● **DATA**:
>> BEGIN
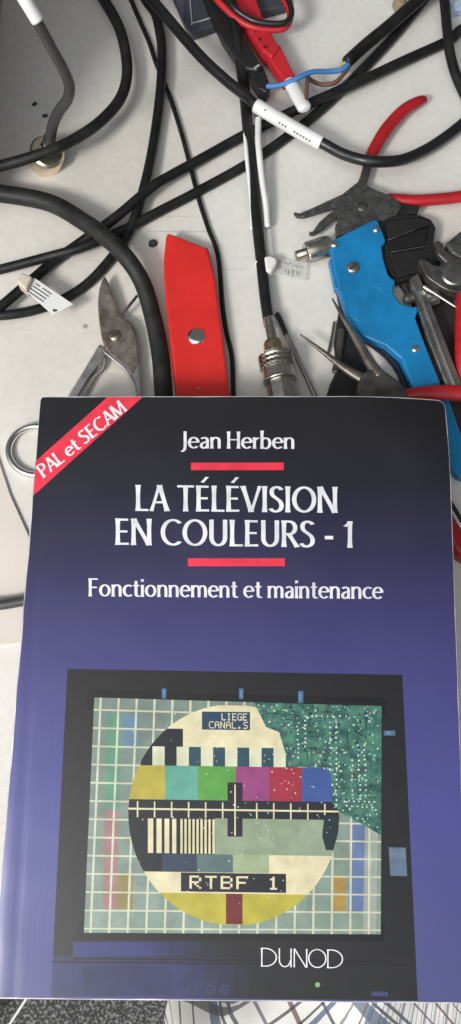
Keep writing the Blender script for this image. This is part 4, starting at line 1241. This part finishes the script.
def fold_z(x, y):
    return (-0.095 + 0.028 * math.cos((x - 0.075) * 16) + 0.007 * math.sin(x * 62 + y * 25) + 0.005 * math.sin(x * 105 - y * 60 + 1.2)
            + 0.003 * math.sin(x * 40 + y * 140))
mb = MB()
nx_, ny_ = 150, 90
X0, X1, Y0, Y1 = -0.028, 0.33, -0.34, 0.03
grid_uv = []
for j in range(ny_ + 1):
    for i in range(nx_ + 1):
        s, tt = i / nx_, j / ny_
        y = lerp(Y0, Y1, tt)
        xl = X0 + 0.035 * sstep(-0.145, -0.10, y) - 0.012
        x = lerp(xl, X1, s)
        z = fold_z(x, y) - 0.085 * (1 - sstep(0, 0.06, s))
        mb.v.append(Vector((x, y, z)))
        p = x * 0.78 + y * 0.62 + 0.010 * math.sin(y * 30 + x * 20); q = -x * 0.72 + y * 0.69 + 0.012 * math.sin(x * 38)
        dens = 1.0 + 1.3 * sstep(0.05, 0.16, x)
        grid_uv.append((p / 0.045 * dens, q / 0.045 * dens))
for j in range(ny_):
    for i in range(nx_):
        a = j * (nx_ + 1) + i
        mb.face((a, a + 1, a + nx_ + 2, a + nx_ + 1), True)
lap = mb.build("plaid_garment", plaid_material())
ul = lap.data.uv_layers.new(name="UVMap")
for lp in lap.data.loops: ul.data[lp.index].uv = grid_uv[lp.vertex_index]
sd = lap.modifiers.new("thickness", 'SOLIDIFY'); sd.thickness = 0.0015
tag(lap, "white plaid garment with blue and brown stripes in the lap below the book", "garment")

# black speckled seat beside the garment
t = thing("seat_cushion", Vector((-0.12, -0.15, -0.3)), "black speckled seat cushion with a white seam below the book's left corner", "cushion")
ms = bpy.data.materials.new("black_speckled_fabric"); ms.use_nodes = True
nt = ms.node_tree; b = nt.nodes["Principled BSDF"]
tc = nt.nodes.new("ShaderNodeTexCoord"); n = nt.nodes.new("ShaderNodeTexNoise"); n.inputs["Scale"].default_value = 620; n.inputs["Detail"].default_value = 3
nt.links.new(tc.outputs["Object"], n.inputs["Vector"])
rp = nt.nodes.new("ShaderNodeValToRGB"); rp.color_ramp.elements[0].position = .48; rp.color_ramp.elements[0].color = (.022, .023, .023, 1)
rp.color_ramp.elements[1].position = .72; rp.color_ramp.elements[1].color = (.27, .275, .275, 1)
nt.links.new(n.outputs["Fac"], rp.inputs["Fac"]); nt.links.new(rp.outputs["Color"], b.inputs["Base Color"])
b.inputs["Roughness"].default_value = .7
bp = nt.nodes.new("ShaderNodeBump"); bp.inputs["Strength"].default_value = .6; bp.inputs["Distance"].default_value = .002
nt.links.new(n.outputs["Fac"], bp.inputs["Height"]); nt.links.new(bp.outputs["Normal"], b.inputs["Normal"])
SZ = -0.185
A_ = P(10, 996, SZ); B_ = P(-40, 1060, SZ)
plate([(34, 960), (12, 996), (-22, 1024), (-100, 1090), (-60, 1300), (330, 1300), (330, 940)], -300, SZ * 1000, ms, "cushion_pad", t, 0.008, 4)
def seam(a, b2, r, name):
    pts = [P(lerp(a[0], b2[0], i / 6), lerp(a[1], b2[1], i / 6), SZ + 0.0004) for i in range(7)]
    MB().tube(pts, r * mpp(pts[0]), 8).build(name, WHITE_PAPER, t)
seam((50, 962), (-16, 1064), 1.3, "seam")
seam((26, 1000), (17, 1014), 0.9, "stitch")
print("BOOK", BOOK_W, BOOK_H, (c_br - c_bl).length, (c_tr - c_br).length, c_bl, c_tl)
>> END
● **REQUIRED TASK**:
Each line of the data is to be duplicated exactly; pictures stay out of the copy.

● **SOLVED PROBLEM**:
Keep writing the Blender script for this image. This is part 4, starting at line 1241. This part finishes the script.
def fold_z(x, y):
    return (-0.095 + 0.028 * math.cos((x - 0.075) * 16) + 0.007 * math.sin(x * 62 + y * 25) + 0.005 * math.sin(x * 105 - y * 60 + 1.2)
            + 0.003 * math.sin(x * 40 + y * 140))
mb = MB()
nx_, ny_ = 150, 90
X0, X1, Y0, Y1 = -0.028, 0.33, -0.34, 0.03
grid_uv = []
for j in range(ny_ + 1):
    for i in range(nx_ + 1):
        s, tt = i / nx_, j / ny_
        y = lerp(Y0, Y1, tt)
        xl = X0 + 0.035 * sstep(-0.145, -0.10, y) - 0.012
        x = lerp(xl, X1, s)
        z = fold_z(x, y) - 0.085 * (1 - sstep(0, 0.06, s))
        mb.v.append(Vector((x, y, z)))
        p = x * 0.78 + y * 0.62 + 0.010 * math.sin(y * 30 + x * 20); q = -x * 0.72 + y * 0.69 + 0.012 * math.sin(x * 38)
        dens = 1.0 + 1.3 * sstep(0.05, 0.16, x)
        grid_uv.append((p / 0.045 * dens, q / 0.045 * dens))
for j in range(ny_):
    for i in range(nx_):
        a = j * (nx_ + 1) + i
        mb.face((a, a + 1, a + nx_ + 2, a + nx_ + 1), True)
lap = mb.build("plaid_garment", plaid_material())
ul = lap.data.uv_layers.new(name="UVMap")
for lp in lap.data.loops: ul.data[lp.index].uv = grid_uv[lp.vertex_index]
sd = lap.modifiers.new("thickness", 'SOLIDIFY'); sd.thickness = 0.0015
tag(lap, "white plaid garment with blue and brown stripes in the lap below the book", "garment")

# black speckled seat beside the garment
t = thing("seat_cushion", Vector((-0.12, -0.15, -0.3)), "black speckled seat cushion with a white seam below the book's left corner", "cushion")
ms = bpy.data.materials.new("black_speckled_fabric"); ms.use_nodes = True
nt = ms.node_tree; b = nt.nodes["Principled BSDF"]
tc = nt.nodes.new("ShaderNodeTexCoord"); n = nt.nodes.new("ShaderNodeTexNoise"); n.inputs["Scale"].default_value = 620; n.inputs["Detail"].default_value = 3
nt.links.new(tc.outputs["Object"], n.inputs["Vector"])
rp = nt.nodes.new("ShaderNodeValToRGB"); rp.color_ramp.elements[0].position = .48; rp.color_ramp.elements[0].color = (.022, .023, .023, 1)
rp.color_ramp.elements[1].position = .72; rp.color_ramp.elements[1].color = (.27, .275, .275, 1)
nt.links.new(n.outputs["Fac"], rp.inputs["Fac"]); nt.links.new(rp.outputs["Color"], b.inputs["Base Color"])
b.inputs["Roughness"].default_value = .7
bp = nt.nodes.new("ShaderNodeBump"); bp.inputs["Strength"].default_value = .6; bp.inputs["Distance"].default_value = .002
nt.links.new(n.outputs["Fac"], bp.inputs["Height"]); nt.links.new(bp.outputs["Normal"], b.inputs["Normal"])
SZ = -0.185
A_ = P(10, 996, SZ); B_ = P(-40, 1060, SZ)
plate([(34, 960), (12, 996), (-22, 1024), (-100, 1090), (-60, 1300), (330, 1300), (330, 940)], -300, SZ * 1000, ms, "cushion_pad", t, 0.008, 4)
def seam(a, b2, r, name):
    pts = [P(lerp(a[0], b2[0], i / 6), lerp(a[1], b2[1], i / 6), SZ + 0.0004) for i in range(7)]
    MB().tube(pts, r * mpp(pts[0]), 8).build(name, WHITE_PAPER, t)
seam((50, 962), (-16, 1064), 1.3, "seam")
seam((26, 1000), (17, 1014), 0.9, "stitch")
print("BOOK", BOOK_W, BOOK_H, (c_br - c_bl).length, (c_tr - c_br).length, c_bl, c_tl)